Nulla a questo punto ci distoglie da una serie di sospetti: che la democrazia costituzionale per sua natura propria (eccoci a qualcosa di dolorosamente storico) sta come imprigionata nel relativismo - che tanto è filosofico quanto morale, comportamentale e politico. Che lo scetticismo valga in qualche modo a erodere le espressioni politiche della fede religiosa ma non sia incompatibile con essa, ovvero con la psicologia del credente che abbia l’abilità di calarsi nella dimora della filosofia; che la sostanza, a fronte della duplicità della illustrazione del relativismo, spazi comunque in una unitarietà, che è arduo spezzare.
La sostanza credo non cambi se - mettiamo - si può ammettere che lo scetticismo può non essere fine a sé stesso, o se si può sospettare che ogni legge sia valida sino a che una corte a ciò preposta non la dichiari invalida (ivi, pag. 20). Laddove il criterio di validità si riduca a poco più che la negazione del nulla.

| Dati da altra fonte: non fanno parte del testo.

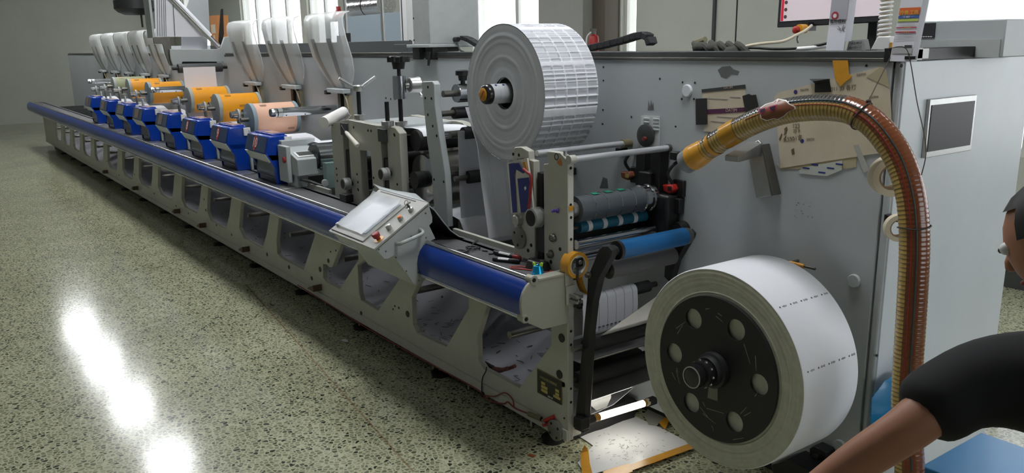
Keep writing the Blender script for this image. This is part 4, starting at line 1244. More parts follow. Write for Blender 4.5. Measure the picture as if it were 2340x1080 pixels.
for yy in (.135, .215, .30, .385):
    link('white_band', G().cyl((-.04, yy-.011, .978), (-.04, yy+.011, .978), .0231, seg=36), mat('paper_band', (214, 212, 206), .6), tl)
link('roller_pin', G().cyl((-.04, .031, .978), (-.04, .53, .978), .007, seg=14), 'steel', tl)
link('chrome_roller', G().cyl((.01, .032, .925), (.01, .46, .925), .019, seg=30), 'chrome', rs)
link('chrome_roller', G().cyl((-.02, .032, .888), (-.02, .46, .888), .019, seg=30), 'chrome', rs)
link('chrome_roller', G().cyl((-.035, .075, .85), (-.035, .46, .85), .016, seg=30), 'chrome', rs)
link('dark_backing', G().box(-.16, -.10, .05, .52, .82, 1.0), 'black', rs, .004)
# cabinet side bearing housing
link('bearing_housing', G().box(-.07, .075, .47, .549, .90, 1.075), 'black', rs, .012)
link('bearing_housing', G().box(-.10, -.03, .47, .549, .86, 1.16), 'black', rs, .006)
link('bearing_cap', G().cyl((.10, .50, .93), (.10, .549, .93), .035), 'dark', rs)
# blue rubber roller on its two black swing arms
sw = thing('swing_arm_roller', 'blue rubber roller held by two long black swing arms in front of the slitter', 'roller', (.1, .27, .12))
armp = [(1312, 980), (1329, 800), (1341, 675), (1343, 632), (1368, 570), (1376, 562), (1390, 562), (1398, 572), (1396, 583), (1367, 637), (1355, 690), (1347, 760), (1333, 989)]
ap = [P(*q, y=.045) for q in armp]
g = G(); g.prism(ap, (0, .035, 0)); link('swing_arm', g, BLK, sw, .003)
apf = [(q.x, .475, q.z) for q in ap]
apf = [q for q in apf]
zc = [q for q in apf if q[2] > .62]
g = G(); g.prism(zc, (0, .035, 0)); link('swing_arm', g, BLK, sw, .003)
q = P(1347, 628, y=.045); link('arm_bolt', G().lathe((q.x, .045, q.z), (0, -1, 0), [(0, .014), (.005, .014), (.007, .009), (.018, .008)], 16), 'steel', sw)
br_ = link('blue_roller', G().cyl((.18, .105, .925), (.18, .46, .925), .0362, seg=44), 'blue_roll', sw)
link('roller_end', G().cyl((.18, .09, .925), (.18, .105, .925), .0365, seg=40), 'black', br_)
link('roller_end', G().lathe((.18, .46, .925), (0, 1, 0), [(0, .033), (.02, .034), (.03, .03)], 36), 'steel', br_)
link('roller_pin', G().cyl((.18, .06, .925), (.18, .50, .925), .018), 'steel', br_)
link('grey_roller', G().cyl((.125, .10, .835), (.125, .455, .835), .036, seg=40), mat('grey_rubber', (96, 94, 92), .55, var=.08), sw)
link('grey_roller_pin', G().cyl((.125, .07, .835), (.125, .49, .835), .014), 'dark', sw)
# lower rollers with the white web loop
lo = thing('lower_guide_roller', 'dark guide roller wrapped by a loop of white lined web, low between the black arms', 'roller', (-.05, .3, .62))
link('roller_body', G().cyl((-.055, .10, .655), (-.055, .50, .655), .026, seg=36), 'rubber', lo)
link('roller_pin', G().cyl((-.055, .03, .655), (-.055, .548, .655), .012), 'steel', lo)
loop = [(-.055+.0275*math.cos(a), .655+.0275*math.sin(a)) for a in [PI*1.02-PI*i/10 for i in range(11)]]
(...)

Ciò che fa bene al diritto è che la parola relativismo (in relazione allo spirito costruttivo di una dottrina dell’ordinamento quale quella kelseniana vuole essere e cioè optando per la seconda lettura, quella della prudenza epistemica) vuole significare piuttosto un metodo (non condannare mai aprioristicamente, sviluppare procedure che garantiscano una sorta di presunzione di verità, sempre o il più possibile, ecc.) che una conclusione definitiva che induca alla intolleranza, al fatalismo e alla inazione. Perché in tal caso s’incorrerebbe in una riedizione dell’assolutismo: la verità è che non vi sarà mai una sola verità… e meglio: la seconda spiegazione darebbe adito all’uso della ragione, anche se essa ragione va in certo modo demitizzata.
Dunque sarebbe semplicemente come se la versione scettica incombesse su, o scorresse nelle vene di, quella “epistemica”, cui potrebbe in ogni momento chiedere il conto e la crescita democratico-costituzionale sarebbe sempre sotto tiro, l’assolutismo sarebbe sempre lì, impassibile, ecc. se non fosse per l’uso razionale del dubbio, se non si avesse cioè ricorso al dubbio non assoluto ma metodico.

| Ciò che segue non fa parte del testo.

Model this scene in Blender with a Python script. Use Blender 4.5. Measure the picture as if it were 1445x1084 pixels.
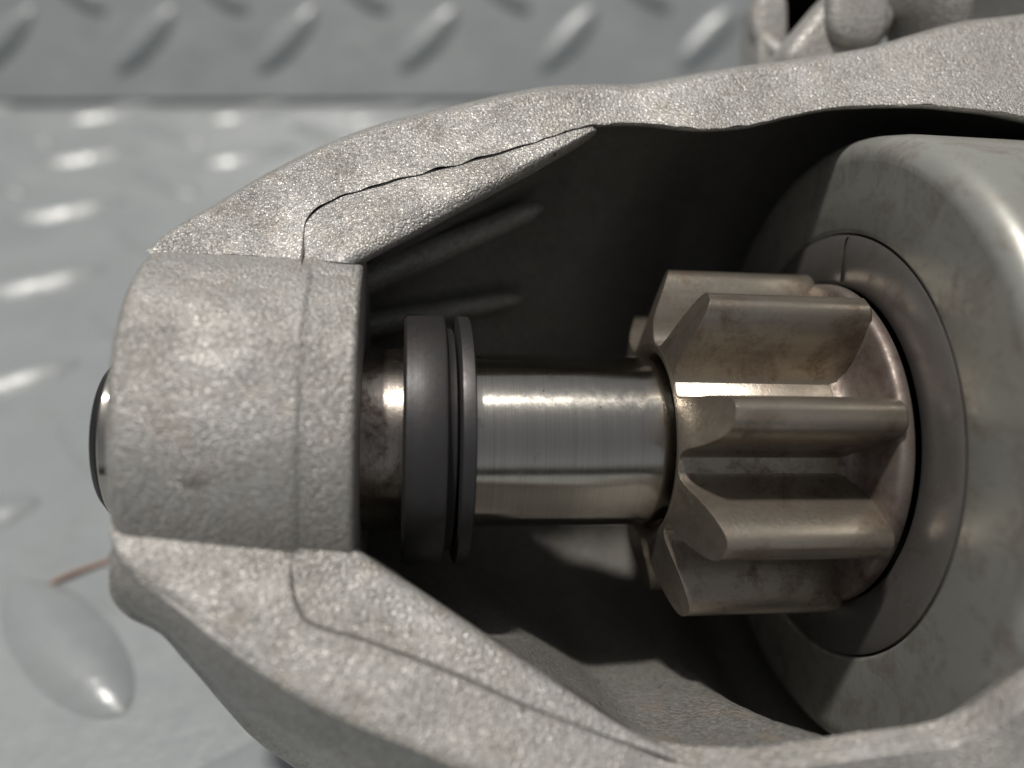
import bpy, math, random
import numpy as np
from mathutils import Matrix, Vector, noise

# ------------------------------------------------------------------ camera, world, sun, exposure
for o in list(bpy.data.objects):
    bpy.data.objects.remove(o)
scn = bpy.context.scene
COL = scn.collection
MM = 0.001
TH = math.radians(37.3)              # camera pitch below the horizon
CAM_H = 78.0                         # lens height above the plate, mm
FPX, CX, CY = 1120.0, 722.5, 542.0   # focal length and centre in photograph pixels

cam = bpy.data.cameras.new('camera')
cam.sensor_width = 36.0
cam.lens = 36.0 * FPX / 1445.0
cam.clip_start = 0.002
cam.clip_end = 50.0
cam.dof.use_dof = True
cam.dof.focus_distance = 0.0575
cam.dof.aperture_fstop = 15.0
camo = bpy.data.objects.new('camera', cam)
camo.location = (0, 0, CAM_H * MM)
camo.rotation_euler = (math.pi / 2 - TH, 0, 0)
COL.objects.link(camo)
scn.camera = camo

SUN_DIR = Vector((-0.15, 0.03, 0.98)).normalized()      # towards the sun
sun = bpy.data.lights.new('sun', 'SUN')
sun.energy = 3.7
sun.angle = math.radians(4.0)
sun.color = (1.0, 0.955, 0.89)
suno = bpy.data.objects.new('sun', sun)
suno.rotation_euler = SUN_DIR.to_track_quat('Z', 'Y').to_euler()
suno.location = (0, 0, 1)
COL.objects.link(suno)

world = bpy.data.worlds.new('World')
scn.world = world
world.use_nodes = True
wn = world.node_tree
sky = wn.nodes.new('ShaderNodeTexSky')
sky.sky_type = 'NISHITA'
sky.sun_disc = False
sky.sun_elevation = math.asin(SUN_DIR.z)
sky.sun_rotation = math.atan2(SUN_DIR.x, SUN_DIR.y)
sky.dust_density = 3.0
sky.air_density = 0.7
bg = wn.nodes['Background']
bg.inputs['Strength'].default_value = 0.068
hs = wn.nodes.new('ShaderNodeHueSaturation')      # hazy, almost white sky
hs.inputs['Saturation'].default_value = 0.22
wn.links.new(sky.outputs['Color'], hs.inputs['Color'])
wn.links.new(hs.outputs['Color'], bg.inputs['Color'])

scn.view_settings.view_transform = 'Standard'
scn.view_settings.look = 'None'
scn.view_settings.exposure = -0.12
scn.view_settings.gamma = 1.0
scn.view_settings.use_curve_mapping = False
scn.render.engine = 'CYCLES'
scn.cycles.max_bounces = 7; scn.cycles.diffuse_bounces = 4; scn.cycles.glossy_bounces = 5
scn.render.resolution_x, scn.render.resolution_y = 1024, 768

# ------------------------------------------------------------------ frames
# starter frame: x along the shaft (nose -> motor), y away from the viewer, z up; origin on the shaft axis, in mm
PSI, SLOPE, D0 = 0.141, 0.006, 62.0
_O = np.array([(700 - CX) / FPX * D0, -(619.5 - CY) / FPX * D0, -D0])
_vx = FPX / math.tan(PSI)
_ax = np.array([_vx, -((619.5 + SLOPE * (CX + _vx - 700)) - CY), -FPX]); _ax /= np.linalg.norm(_ax)
_az = np.array([0, 1.0, 0]); _az -= _ax * _az.dot(_ax); _az /= np.linalg.norm(_az)
_ay = np.cross(_az, _ax)
_R = np.array([_ax, _ay, _az])
_C = _R @ (-_O)

def at(px, py, Y):
    """point of the starter frame (mm) measured at a photograph position and at depth Y"""
    d = _R @ np.array([(px - CX) / FPX, -(py - CY) / FPX, -1.0])
    return _C + d * ((Y - _C[1]) / d[1])

def floor_at(px, py):
    """point of the plate (world mm) measured at a photograph position"""
    v = (py - CY) / FPX
    u = (px - CX) / FPX
    dy = math.cos(TH) - v * math.sin(TH)
    dz = -math.sin(TH) - v * math.cos(TH)
    t = -CAM_H / dz
    return np.array([u * t, dy * t, 0.0])

BASE = 29.0                                     # the starter's origin sits this far below its axis
cam_m = Matrix(((1, 0, 0), (0, math.sin(TH), -math.cos(TH)), (0, math.cos(TH), math.sin(TH))))
rot = cam_m @ Matrix(_R.T.tolist())
org = cam_m @ Vector(_O) + Vector((0, 0, CAM_H)) - rot @ Vector((0, 0, BASE))
STARTER_M = Matrix.Translation(org * MM) @ rot.to_4x4()

# ------------------------------------------------------------------ node helpers
class NT:
    def __init__(s, name):
        s.m = bpy.data.materials.new(name); s.m.use_nodes = True
        s.t = s.m.node_tree; s.b = s.t.nodes['Principled BSDF']
        tc = s.n('ShaderNodeTexCoord')
        mp = s.n('ShaderNodeMapping'); mp.inputs['Scale'].default_value = (1000, 1000, 1000)
        s.l(tc.outputs['Object'], mp.inputs['Vector'])
        s.co = mp.outputs['Vector']             # millimetres
    def n(s, t, **k):
        x = s.t.nodes.new(t)
        for a, v in k.items(): setattr(x, a, v)
        return x
    def l(s, a, b): s.t.links.new(a, b)
    def noise(s, scale, detail=4, rough=.55, vec=None, stretch=None, dist=0):
        x = s.n('ShaderNodeTexNoise')
        x.inputs['Scale'].default_value = scale; x.inputs['Detail'].default_value = detail
        x.inputs['Roughness'].default_value = rough; x.inputs['Distortion'].default_value = dist
        v = vec or s.co
        if stretch:
            mp = s.n('ShaderNodeMapping'); mp.inputs['Scale'].default_value = stretch
            s.l(v, mp.inputs['Vector']); v = mp.outputs['Vector']
        s.l(v, x.inputs['Vector'])
        return x.outputs['Fac']
    def voro(s, scale, feature='F1', out='Distance', rand=1.0):
        x = s.n('ShaderNodeTexVoronoi', feature=feature)
        x.inputs['Scale'].default_value = scale; x.inputs['Randomness'].default_value = rand
        s.l(s.co, x.inputs['Vector'])
        return x.outputs[out]
    def ramp(s, fac, *stops, mode='LINEAR'):
        r = s.n('ShaderNodeValToRGB'); r.color_ramp.interpolation = mode
        e = r.color_ramp.elements
        for i, (p, c) in enumerate(stops):
            if i >= 2: e.new(p)
            e[i].position = p
            e[i].color = (c, c, c, 1) if isinstance(c, (int, float)) else (*c, 1)
        s.l(fac, r.inputs['Fac'])
        return r.outputs['Color']
    def mix(s, fac, a, b, mode='MIX'):
        x = s.n('ShaderNodeMix', data_type='RGBA', blend_type=mode)
        for i, v in ((0, fac), (6, a), (7, b)):
            sock = x.inputs[i]
            if isinstance(v, (int, float)): sock.default_value = v if i == 0 else (v, v, v, 1)
            elif isinstance(v, tuple): sock.default_value = (*v, 1)
            else: s.l(v, sock)
        return x.outputs[2]
    def math(s, op, a, b=0.0, c=0.0):
        x = s.n('ShaderNodeMath', operation=op)
        for i, v in enumerate((a, b, c)):
            if isinstance(v, (int, float)): x.inputs[i].default_value = v
            else: s.l(v, x.inputs[i])
        return x.outputs[0]
    def bump(s, h, strength, dist_mm, prev=None):
        x = s.n('ShaderNodeBump'); x.inputs['Strength'].default_value = strength
        x.inputs['Distance'].default_value = dist_mm * MM
        s.l(h, x.inputs['Height'])
        if prev is not None: s.l(prev, x.inputs['Normal'])
        return x.outputs['Normal']
    def put(s, **k):
        for a, v in k.items():
            sock = s.b.inputs[a.replace('_', ' ')]
            if isinstance(v, (int, float)): sock.default_value = v
            elif isinstance(v, tuple): sock.default_value = (*v, 1)
            else: s.l(v, sock)
        return s.m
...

Dunque il relativismo filosofico è tanto minaccia quanto strumento benefico; esso chiede di essere agito, non lasciato lì; dev’essere instancabilmente rimesso alla buona volontà e al governo delle leggi, che non siano le “buone leggi”, di machiavellica memoria. Guai cioè se esso divenisse da mezzo fine.
A proposito del costituzionalismo come indice di democrazia, Moreso riprende fra gli altri il concetto kelseniano per cui il principio democratico di maggioranza è vero e funziona finché funziona ed è operante il principio della eguale libertà per tutti (ivi, pag. 15) Che è però certo un postulato e non qualcosa di effettivamente dato. La democrazia insomma è pensabile - è questa la sua logica - solo in presenza di eguaglianza pura.

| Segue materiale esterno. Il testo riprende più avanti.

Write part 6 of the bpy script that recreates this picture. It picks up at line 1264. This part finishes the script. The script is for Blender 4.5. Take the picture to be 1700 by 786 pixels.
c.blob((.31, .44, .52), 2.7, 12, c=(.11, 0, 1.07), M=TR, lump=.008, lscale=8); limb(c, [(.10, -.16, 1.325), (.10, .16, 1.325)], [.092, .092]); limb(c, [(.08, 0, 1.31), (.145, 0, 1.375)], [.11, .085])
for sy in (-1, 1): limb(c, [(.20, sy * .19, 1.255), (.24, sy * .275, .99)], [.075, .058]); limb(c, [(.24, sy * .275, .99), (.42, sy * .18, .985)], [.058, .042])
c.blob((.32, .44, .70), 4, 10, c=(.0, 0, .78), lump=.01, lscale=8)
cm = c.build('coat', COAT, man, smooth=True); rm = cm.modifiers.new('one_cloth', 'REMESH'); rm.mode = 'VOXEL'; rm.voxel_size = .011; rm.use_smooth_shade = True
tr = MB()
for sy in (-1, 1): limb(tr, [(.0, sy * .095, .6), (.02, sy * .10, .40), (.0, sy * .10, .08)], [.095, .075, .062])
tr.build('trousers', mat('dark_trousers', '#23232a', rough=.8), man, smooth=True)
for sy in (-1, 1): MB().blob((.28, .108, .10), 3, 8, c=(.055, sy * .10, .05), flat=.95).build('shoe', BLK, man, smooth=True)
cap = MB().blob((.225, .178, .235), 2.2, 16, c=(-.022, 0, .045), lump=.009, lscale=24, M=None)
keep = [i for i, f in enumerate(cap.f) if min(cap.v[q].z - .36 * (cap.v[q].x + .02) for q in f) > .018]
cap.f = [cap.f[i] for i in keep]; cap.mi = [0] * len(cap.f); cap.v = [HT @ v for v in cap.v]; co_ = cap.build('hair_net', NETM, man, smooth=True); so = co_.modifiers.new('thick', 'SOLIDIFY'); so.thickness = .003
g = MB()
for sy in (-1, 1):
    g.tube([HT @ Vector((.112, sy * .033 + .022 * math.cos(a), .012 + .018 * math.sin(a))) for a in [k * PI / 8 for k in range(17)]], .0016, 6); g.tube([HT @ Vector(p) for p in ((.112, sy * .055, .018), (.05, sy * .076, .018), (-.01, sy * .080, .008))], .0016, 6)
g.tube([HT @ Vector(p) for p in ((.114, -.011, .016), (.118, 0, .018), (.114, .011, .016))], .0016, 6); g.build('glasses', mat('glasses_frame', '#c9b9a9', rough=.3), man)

Alla fine questa libertà eguale per tutti non essendo presupposto che si ha già, appare piuttosto come ciò che bisogna conquistare; e il problema è: è naturale che sia parte organica della teoria kelseniana che i presupposti appartengano alla dimensione del dover-essere? È naturale che quella teoria porti dentro di sé la sua stessa critica o il suo stesso limite, poiché essa esprime a modo suo il dovere giuridico?
Non è mai - credo - il caso di condannare un intervento che renda problematico ciò che sostanzialmente non sembra esserlo; il quale, nella specie, riconduca Kelsen ma con Kelsen il discorso sulla democrazia costituzionale, sul piano della storia-e-cultura. Quello che non bisognerebbe trascurare, poiché ciò equivarrebbe a rimuovere, freudianamente, è lo stretto rapporto fra relativismo filosofico e democrazia costituzionale di cui è bene offrire una interpretazione non di superficie o ripetitiva e acritica ma che lasci pensare. Perché il detto relativismo è un destino con cui la democrazia costituzionale ad esso destinata deve fare i conti, senza tregua. Lo scetticismo radicale potrebbe produrre ad esempio nazionalsocialismo, con tutte le conseguenze del caso; ma come nasconderci che è allo stesso tempo solo all’interno di una sostanza scettica che si deve costruire un governo delle leggi e non degli uomini.